An Obama president will provide the first ever opportunity for America and, indeed the world, to make the call on Africa’s bad leadership without being accused of racism. Until now, any criticism of Africa by the US and other developed countries has been quickly dismissed as being motivated by racist and imperialistic tendencies. With President Obama in the Whitehouse, that will become too lame an excuse. Apart from that, the youthfulness of President Obama will make it that much more difficult to relate and empathise with the current and antiquated stock of leadership on the African continent. This will provide a motivation and impetus for the emergence of a new breed of younger and more zestful leaders on the continent.

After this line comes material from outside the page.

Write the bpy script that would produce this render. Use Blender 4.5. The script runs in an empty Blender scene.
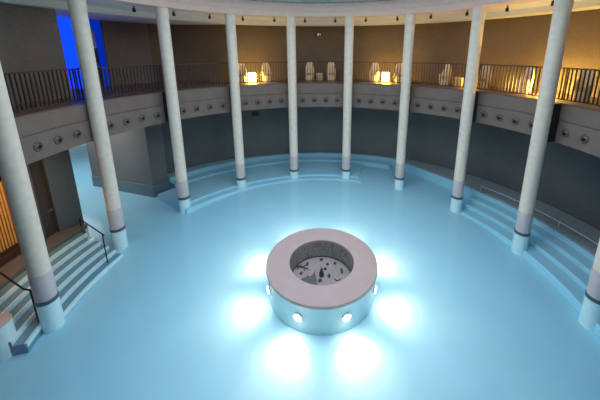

I am highly optimistic and excited about the prospects of an Obama presidency in the US. But I do recognise that there remain immense obstacles and dangers lucking on his relentless march to the Whitehouse. There is still the wild but possible prospect that some crazy lunatic may physically eliminate him from the race as happened to Robert Kennedy those many years ago or has so recently happened to Benazier Bhutto in Pakistan. There is also a possibility that Mr Osama bin Laden may decide to lend a little help to Obama’s campaign, as he did to John Kerry’s effort in the last elections, thereby handing over the presidency back to the Republicans. Many, I suspect, will not wish any such misfortunes on Senator Obama.